Que ce soit au Brésil, au Nicaragua ou en France, aucun jeune journaliste n’a l’impression d’avoir été suffisamment formé en école. Il y a bien eu, dans les établissements français, quelques retours d’expérience de journalistes plus âgés, mais cela s’arrête là. Pour Martin Lelièvre, c’est assez logique : « Il y a des choses qui ne peuvent pas s’apprendre à l’école mais que sur le terrain, on ne sait pas comment on va se comporter tant qu’on n’est pas allé sur le terrain. Il y a la théorie et la pratique. »
« Si j’arrête d’être journaliste, j’arrête d’être moi-même »,  Victor Manuel Pérez
Le niveau de violence auxquels ils sont confrontés pourrait-il les pousser à arrêter ? Victor Manuel Pérez a préféré quitter le Nicaragua et sa famille plutôt que d’abandonner : « Je connais de nombreuses personnes qui ont arrêté par peur des violences, je les comprends. En risquant ma vie, celle de ma famille, celle de ma mère, je me suis aussi posé la question, mais si j’arrête d’être journaliste, j’arrête d’être moi-même, j’arrête d’être Victor. »
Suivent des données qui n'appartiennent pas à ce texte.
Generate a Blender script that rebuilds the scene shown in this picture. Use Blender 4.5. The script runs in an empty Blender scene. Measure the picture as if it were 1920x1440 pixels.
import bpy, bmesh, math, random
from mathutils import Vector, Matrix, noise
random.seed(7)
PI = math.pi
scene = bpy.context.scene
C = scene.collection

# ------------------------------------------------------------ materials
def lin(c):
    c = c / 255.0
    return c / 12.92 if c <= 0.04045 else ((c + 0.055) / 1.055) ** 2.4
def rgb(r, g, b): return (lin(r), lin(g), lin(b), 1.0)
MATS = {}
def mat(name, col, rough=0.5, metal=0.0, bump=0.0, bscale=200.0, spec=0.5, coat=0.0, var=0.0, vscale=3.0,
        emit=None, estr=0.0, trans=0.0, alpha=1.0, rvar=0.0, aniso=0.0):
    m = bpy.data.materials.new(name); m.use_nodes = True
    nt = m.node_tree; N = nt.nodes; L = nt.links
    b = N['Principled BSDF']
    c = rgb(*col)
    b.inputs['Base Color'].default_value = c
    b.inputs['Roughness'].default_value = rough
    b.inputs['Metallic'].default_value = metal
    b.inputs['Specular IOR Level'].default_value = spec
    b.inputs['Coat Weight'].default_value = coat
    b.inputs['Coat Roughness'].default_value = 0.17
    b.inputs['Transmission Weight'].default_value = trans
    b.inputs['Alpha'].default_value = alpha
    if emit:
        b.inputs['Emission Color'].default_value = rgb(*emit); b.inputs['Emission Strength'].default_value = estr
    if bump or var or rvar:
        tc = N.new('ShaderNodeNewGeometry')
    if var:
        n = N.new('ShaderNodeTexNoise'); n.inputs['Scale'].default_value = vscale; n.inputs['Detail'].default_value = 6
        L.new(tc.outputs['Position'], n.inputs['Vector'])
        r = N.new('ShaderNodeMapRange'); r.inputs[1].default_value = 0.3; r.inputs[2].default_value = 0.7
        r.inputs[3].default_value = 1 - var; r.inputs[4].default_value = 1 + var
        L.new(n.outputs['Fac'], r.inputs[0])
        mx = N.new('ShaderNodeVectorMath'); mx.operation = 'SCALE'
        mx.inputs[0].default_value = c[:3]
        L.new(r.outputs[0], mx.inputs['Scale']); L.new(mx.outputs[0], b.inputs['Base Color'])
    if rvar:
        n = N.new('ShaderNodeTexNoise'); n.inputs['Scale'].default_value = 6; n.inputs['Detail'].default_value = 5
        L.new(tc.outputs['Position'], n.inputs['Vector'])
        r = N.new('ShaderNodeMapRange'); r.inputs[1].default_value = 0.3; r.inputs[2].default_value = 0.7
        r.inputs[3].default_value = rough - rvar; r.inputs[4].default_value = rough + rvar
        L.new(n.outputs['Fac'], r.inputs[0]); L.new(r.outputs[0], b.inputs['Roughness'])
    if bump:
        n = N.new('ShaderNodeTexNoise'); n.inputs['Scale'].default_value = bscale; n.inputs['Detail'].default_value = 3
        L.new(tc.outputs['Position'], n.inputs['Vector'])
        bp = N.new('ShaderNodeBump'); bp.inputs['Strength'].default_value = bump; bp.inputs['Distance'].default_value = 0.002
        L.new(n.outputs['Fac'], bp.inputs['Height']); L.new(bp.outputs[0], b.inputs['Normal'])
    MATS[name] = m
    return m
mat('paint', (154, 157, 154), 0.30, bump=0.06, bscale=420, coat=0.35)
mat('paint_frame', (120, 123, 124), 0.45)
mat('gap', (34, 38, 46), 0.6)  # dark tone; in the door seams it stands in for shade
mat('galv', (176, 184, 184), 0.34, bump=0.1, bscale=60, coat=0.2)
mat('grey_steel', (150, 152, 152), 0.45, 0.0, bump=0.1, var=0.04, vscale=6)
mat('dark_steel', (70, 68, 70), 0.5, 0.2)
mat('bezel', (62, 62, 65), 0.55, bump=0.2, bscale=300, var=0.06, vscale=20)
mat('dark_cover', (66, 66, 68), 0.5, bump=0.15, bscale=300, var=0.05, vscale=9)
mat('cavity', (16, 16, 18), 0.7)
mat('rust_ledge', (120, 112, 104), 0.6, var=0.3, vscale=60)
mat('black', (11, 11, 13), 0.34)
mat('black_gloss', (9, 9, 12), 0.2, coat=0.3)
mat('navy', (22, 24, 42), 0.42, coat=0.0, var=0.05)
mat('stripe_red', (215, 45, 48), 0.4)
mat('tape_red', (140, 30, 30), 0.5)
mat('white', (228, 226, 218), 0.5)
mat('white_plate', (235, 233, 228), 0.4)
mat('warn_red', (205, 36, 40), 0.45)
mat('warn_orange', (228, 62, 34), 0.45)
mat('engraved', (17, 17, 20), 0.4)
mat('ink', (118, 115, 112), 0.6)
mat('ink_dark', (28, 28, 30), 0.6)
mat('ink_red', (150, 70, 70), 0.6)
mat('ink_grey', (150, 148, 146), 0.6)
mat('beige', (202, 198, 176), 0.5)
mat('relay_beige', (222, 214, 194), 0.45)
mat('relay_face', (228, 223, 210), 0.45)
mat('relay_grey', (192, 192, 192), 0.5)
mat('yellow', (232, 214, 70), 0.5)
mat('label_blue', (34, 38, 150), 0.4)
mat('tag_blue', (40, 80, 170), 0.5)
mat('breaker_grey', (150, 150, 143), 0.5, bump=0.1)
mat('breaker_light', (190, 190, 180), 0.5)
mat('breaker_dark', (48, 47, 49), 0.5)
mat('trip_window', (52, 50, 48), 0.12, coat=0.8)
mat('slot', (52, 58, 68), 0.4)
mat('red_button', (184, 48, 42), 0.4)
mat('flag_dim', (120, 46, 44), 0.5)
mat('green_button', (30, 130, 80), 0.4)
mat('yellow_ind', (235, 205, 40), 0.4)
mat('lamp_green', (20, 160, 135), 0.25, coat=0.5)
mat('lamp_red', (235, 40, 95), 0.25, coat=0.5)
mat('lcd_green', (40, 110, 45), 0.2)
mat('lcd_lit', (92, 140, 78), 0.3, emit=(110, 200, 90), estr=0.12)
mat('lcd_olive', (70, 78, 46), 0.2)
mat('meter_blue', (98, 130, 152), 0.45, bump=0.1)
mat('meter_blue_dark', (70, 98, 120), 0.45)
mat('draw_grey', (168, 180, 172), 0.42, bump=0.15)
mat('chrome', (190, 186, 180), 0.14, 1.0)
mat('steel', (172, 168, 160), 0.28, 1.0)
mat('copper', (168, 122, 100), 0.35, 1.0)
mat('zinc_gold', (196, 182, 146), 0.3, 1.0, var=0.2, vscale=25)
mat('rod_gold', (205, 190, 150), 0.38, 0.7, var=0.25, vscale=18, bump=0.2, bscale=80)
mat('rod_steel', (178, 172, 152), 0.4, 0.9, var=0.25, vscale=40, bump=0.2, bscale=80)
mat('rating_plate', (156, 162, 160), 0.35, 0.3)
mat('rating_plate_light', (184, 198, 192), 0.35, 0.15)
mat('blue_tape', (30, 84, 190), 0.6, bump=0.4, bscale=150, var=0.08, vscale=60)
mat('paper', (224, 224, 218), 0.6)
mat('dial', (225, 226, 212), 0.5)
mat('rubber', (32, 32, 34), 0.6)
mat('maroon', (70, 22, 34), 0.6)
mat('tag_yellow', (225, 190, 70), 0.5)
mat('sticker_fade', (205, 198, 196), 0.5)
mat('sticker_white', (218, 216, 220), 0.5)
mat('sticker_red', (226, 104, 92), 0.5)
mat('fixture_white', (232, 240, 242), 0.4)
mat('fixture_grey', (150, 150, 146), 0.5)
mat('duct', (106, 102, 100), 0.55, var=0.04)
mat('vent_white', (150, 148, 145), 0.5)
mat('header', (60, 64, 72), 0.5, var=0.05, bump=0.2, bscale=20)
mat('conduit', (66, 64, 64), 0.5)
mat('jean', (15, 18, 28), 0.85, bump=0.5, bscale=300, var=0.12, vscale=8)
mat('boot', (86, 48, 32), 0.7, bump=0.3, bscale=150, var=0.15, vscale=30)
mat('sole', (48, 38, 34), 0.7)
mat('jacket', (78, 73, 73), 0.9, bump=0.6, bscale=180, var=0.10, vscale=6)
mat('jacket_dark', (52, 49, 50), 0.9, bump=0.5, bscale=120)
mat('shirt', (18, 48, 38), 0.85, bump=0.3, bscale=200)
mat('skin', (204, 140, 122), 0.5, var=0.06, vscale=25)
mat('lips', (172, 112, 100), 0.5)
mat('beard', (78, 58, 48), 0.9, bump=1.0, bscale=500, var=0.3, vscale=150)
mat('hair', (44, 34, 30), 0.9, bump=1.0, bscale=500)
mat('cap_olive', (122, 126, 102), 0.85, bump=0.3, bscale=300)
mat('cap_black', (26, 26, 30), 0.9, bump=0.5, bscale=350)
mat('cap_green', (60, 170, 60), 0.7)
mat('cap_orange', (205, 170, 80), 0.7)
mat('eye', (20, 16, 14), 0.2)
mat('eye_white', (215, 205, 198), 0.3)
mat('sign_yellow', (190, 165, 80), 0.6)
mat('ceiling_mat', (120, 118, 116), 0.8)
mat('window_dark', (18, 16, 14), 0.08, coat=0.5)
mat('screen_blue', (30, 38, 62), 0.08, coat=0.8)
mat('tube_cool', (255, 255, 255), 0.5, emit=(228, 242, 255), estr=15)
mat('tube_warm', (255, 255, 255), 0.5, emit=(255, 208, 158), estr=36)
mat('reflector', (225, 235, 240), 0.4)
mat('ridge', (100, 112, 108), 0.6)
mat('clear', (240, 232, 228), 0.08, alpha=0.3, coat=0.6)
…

Lucile Wassermann, à des milliers de kilomètres du Nicaragua, partage cet état d’esprit. Parfois, il faut faire fi de la violence, car le risque, bien qu’élevé, vaut autant que l’importance d’informer : « Si on couvre un événement absolument primordial mais dans des lieux extrêmement dangereux, il faut aller voir, vérifier, témoigner, il faut y aller, tout en essayant de réduire au maximum son temps d’exposition. »

Continuer d’informer, malgré les violences, malgré la pression psychologique, malgré ceux qui ont disparu pour avoir relaté des faits.